Posted on 08/26/2011 12:18:09 PM PDT by redreno
Its easy to dismiss Burning Man as nothing more than a bizarre hippie love-fest that takes place deep in the Nevada desert every year the week before Labor Day. But doing so misses the fact that its an amazingly successful enterprise--and, as such, has a thing or two to teach about how to inspire creative people and create a great product.
Since it first began 25 years ago, Burning Man has grown larger every year (if you ignore the slight dip in recession-scarred 2009). Its grown so much that this year, for the first time ever, the organization had to cut off ticket sales early, for fear of finally hitting the 50,000-person limit authorized by its federal land-use permit. And those tickets arent cheap either--they now cost an average of $300 a pop.
(Excerpt) Read more at fastcompany.com ...
Maybe I could buy a lot of pops and tune into some web based, user directed robot roaming around with a webcam phone setup on the 'net from the convenience of hanging out with my dog in the backyard?
This thread needs a barf alert or something.
“And its amazingly safe for a town of 50,000, many of whom are partying for seven days straight”
Nothing amazing about it. Sort society for people with enough money to travel and attend, and surprise, surpirse!
No stage a free one somewhere in L.A. and see what you get.
Maybe not. There is some entity making substantial money off of this, and apparenty handle the logistics in a manner acceptable with the locals and the feds. Not an easy task.

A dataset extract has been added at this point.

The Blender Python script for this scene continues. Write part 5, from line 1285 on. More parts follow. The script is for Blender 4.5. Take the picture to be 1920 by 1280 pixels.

[ And its amazingly safe for a town of 50,000, many of whom are partying for seven days straight
Nothing amazing about it. Sort society for people with enough money to travel and attend, and surprise, surpirse!
No stage a free one somewhere in L.A. and see what you get. ]
The monument to woodstock should be a national guard soldier giving an unwashed starving hippie who is sitting in their own filth a sandwich.
Money can be successfully made off of all kinds of nastiness.
Porn movie makers are doing pretty well but that doesn’t make them admirable or even people I want to hear about and oooh and aaahhh at the crud they create.
This guy, Dan Pink is selling a book inexpensively that seems to teach the principle of giving people the freedom to be creative and not try to enforce rule and regulation.
That's a little too simplistic, but it's the gist of what I gleaned from reading the article.
For all the naysayers ... those of us that have enjoyed a 'few' (too many? .. /8^) ... ) 'festivals' can appreciate this event.
A smaller version of the idea of the United States. Life, Liberty, and the Pursuit of Happiness.
I would venture to say that one key to its success is that Burning Man is more libertarian than lefist. If it had been leftist, it would have fallen apart in a fit of self-rightousness. People would start worrying about how many blacks/gays/whoever showed up and whether the art word was sufficiently inclusive, blah, blah, and then pretty soon, no one would show up.
Instead, it’s mostly white folks, you can do whatever you want, and people like that. Sounds like folks having a good time in the desert.
It’s a giant leap from porn (freely available to all) and Burning Man, which takes an effort to access and relatively harmless.
But hey, no one can argue with another’s judgementalism.
“This thread needs a barf alert or something.”
Don’t get out much, do you?
JC
1999 called, it wants its Clinton era techno-libertarian bullshit back.